Artist CV

If you're an artist, photographer, painter, or other creative person, it's important to have a CV, or curriculum vitae, to make submissions for grants, gallery opportunities, and much more. Here's how to create an artist's CV.

First, some people distinguish between an artist's CV and an artist's resume. Really, though, they are versions of the exact same thing. They describe your professional credentials. These include the courses or schooling you have taken, any affiliations you have, the shows you have been in, the awards you have received, and so on. Some people say a CV contains everything you've ever done while a resume is tailored to a particular show or job. However, some shows ask for a CV that's one page in length. Clearly that means people with more than one page of content have to tailor it for the show. So, the lesson is to look at WHO you are submitting this CV or resume to. Find out their restrictions and guidelines. Then tailor your CV or resume to that destination.

It's a good idea to start out by creating a document with EVERYTHING in it. Every single show, every single award, every single book mention, and so on. Then whittle it down into something manageable for each project. You might include certain things on one version and other things on another. By maintaining that one big master one with everything in it, you have those items at your fingertips to work with.

For most cases, you want to aim for one page. Don't jam things in there in six point type, but choose your best. You want to make your best case and shine without overwhelming your readers.

An artist's CV is NOT an artist's statement. It should not contain an artist's statement within it! Those are two different things. An artist's statement describes what you wish to do with your art. The CV simply lists facts. It lists how you were trained, who you work with, and what you have achieved.

Just like a work resume, an artist's CV has to be organized and neat. The people receiving these things receive hundreds and hundreds (if not thousands) of them. Flowery type, strange colors, and odd spacing aren't good. They often get tossed out immediately. Above all else, an artist CV must be easily readable. Its primary purpose is to convey information clearly. It shouldn't be artistic :). That's the job of your actual artwork. Make it clear, easy to read, with bold headings and any date-oriented information in chronological order. Organize information easily in lists. Don't write it out in longhand text. Be clear. List cities and states of locations in case the recipient needs to look something up for more detail.
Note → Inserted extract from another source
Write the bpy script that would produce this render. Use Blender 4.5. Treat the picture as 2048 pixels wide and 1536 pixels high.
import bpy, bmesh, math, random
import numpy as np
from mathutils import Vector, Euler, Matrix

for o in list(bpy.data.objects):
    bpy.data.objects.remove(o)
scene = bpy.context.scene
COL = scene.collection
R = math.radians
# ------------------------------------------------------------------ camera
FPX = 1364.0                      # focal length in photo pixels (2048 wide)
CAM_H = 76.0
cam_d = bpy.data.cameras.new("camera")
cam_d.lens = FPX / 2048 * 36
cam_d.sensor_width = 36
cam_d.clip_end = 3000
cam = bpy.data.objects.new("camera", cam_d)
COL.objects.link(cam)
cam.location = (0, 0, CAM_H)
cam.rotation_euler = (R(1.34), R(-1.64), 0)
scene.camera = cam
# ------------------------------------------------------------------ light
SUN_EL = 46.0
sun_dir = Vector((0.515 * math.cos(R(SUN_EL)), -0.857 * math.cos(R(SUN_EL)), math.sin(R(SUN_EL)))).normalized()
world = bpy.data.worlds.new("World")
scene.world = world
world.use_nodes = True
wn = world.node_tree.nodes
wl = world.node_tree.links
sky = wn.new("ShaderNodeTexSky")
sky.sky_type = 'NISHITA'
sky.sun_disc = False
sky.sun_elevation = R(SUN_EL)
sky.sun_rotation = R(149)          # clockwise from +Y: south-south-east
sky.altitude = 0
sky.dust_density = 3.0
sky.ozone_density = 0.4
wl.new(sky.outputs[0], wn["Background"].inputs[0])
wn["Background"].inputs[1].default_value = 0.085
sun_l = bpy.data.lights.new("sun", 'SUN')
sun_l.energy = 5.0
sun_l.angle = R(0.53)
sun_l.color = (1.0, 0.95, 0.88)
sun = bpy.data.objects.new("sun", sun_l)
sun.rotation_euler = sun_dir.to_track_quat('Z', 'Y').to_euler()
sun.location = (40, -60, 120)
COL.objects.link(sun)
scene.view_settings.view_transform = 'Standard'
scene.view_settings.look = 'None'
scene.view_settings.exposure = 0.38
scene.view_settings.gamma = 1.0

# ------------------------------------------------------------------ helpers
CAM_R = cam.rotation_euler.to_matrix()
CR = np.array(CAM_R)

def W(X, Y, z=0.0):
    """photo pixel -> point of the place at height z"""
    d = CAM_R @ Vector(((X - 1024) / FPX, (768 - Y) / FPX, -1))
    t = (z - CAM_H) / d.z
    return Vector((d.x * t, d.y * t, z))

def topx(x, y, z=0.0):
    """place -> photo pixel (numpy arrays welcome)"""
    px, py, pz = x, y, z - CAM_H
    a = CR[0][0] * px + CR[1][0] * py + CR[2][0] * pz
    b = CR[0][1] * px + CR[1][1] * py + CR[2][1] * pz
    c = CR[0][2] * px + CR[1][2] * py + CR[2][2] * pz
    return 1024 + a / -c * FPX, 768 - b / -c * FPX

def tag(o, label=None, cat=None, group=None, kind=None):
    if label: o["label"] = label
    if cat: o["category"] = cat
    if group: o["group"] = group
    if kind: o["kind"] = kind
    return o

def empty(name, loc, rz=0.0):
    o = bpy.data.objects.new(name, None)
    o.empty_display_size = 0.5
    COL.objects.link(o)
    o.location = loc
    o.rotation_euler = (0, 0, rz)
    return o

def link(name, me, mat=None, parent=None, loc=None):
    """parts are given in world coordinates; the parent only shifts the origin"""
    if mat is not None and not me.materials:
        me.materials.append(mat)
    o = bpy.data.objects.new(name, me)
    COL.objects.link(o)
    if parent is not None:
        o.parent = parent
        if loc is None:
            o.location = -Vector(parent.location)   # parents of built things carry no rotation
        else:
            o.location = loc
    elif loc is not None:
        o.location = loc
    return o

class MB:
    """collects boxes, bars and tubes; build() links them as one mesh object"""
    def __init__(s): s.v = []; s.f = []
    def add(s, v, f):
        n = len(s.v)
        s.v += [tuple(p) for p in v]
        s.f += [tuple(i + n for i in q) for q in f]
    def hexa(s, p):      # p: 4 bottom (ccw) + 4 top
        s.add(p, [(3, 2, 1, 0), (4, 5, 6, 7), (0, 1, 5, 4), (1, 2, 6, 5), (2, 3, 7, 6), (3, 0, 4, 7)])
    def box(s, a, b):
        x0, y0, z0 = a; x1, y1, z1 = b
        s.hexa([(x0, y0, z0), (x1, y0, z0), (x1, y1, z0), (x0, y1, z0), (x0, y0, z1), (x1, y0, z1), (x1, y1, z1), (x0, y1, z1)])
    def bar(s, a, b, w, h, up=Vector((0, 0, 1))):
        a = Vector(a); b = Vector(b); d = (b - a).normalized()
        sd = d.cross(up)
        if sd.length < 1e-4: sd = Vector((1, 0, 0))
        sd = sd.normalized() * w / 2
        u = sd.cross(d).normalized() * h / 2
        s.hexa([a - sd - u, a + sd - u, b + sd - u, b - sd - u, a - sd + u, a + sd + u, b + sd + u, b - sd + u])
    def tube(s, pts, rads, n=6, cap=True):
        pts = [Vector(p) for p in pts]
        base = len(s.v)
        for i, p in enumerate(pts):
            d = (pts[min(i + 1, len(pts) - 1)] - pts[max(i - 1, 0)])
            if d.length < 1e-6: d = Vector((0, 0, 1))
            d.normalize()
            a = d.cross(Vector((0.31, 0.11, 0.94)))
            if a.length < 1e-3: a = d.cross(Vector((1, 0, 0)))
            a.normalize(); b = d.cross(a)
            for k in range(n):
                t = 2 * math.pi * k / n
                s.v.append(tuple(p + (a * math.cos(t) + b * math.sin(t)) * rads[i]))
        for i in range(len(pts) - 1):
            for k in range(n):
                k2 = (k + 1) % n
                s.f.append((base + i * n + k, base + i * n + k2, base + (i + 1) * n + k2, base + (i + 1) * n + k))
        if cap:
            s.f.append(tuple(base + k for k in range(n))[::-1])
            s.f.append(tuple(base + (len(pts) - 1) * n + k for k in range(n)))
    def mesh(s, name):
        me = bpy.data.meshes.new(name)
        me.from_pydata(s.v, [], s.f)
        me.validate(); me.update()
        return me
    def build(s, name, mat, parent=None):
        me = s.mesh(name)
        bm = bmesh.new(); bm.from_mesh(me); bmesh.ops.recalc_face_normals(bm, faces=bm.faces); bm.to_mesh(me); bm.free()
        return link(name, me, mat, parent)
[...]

Here are the key sections to have.

* About You (name, contact information)
* Schooling (college and up)
* Affiliations (art groups you belong to)
* Exhibitions you have been part of
* Bibliography / publications
* Awards / grants you have won

If you have another major category of achievement, certainly add it in. A CV is flexible. But stay on target. Don't list middle school awards or unrelated trophies in softball. Also, it's better to hone in on a few, awesome exhibits than to fluff out your CV with page after page of tiny, obscure items.